Try asking an economist, or even an economics teacher or student, “Which is the single most important commodity in the world? A commodity that has an impact on the whole planet?” Their response almost always will be, “Crude Oil.” Normally, when the price of a commodity goes up (whether from shortages in supply or increased demand), the consequences of that are (largely) limited to its sector or the other few sectors it fuels (if any). But primary commodities are different. These are the first step to the production and consumption of all secondary and tertiary products. Therefore, not only are primary commodities price volatile and has negligible price elasticity but they are
also extremely essential in driving the supply of many more other goods. For example, an increase in wood will drive up the costs of building houses (assuming that is the norm- like in the US), furniture, and even small commodities like pencils.
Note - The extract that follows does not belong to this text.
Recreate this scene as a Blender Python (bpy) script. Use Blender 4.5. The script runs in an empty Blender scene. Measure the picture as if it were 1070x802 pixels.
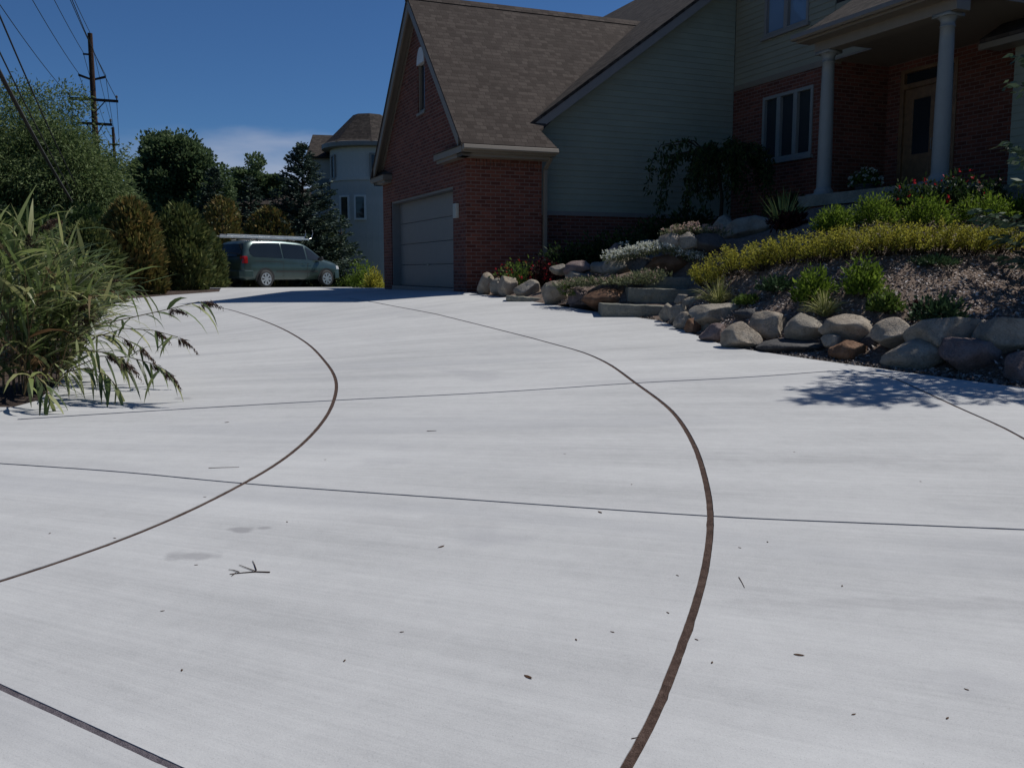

Hence, primary goods have an impact on multiple sectors- making it a macro issue rather than a micro one. Crude oil is one of the most essential primary commodities. Meaning, it is inherently price inelastic. But on top of that it is also mostly concentrated in only a few nations, all of which make up the OPEC (Oil and Petroleum Exporting Countries). OPEC not only has the power to set international oil prices but also limit its supply if necessary. Crude oil is perhaps one of
the very few, if not only, commodities that can send the whole world into a stagflation. Something very similar to this took place in the 1970s (and continued into the 80s), when the OPEC decided to limit the supply of Oil. This skyrocketed the prices overnight and sent the world into supply shock. People woke up to an increase in almost every single commodity. This was because if oil was not directly involved in production, then it was required for transportation. This increased costs of production for multiple sectors across the world economy. That particular time period was the classic example that is still used to criticize the classical model of aggregate supply, and demand (long-term and short-term). This was the time that
the true gravity of the concentration of power in the hands of a carter (multiple countries legally acting as a monopoly), became truly visible. Hence, every single time you order food to your house, or start the engine of your vehicle, or do anything else- ask yourself, “Could I do this tomorrow if the oil prices skyrocketed?”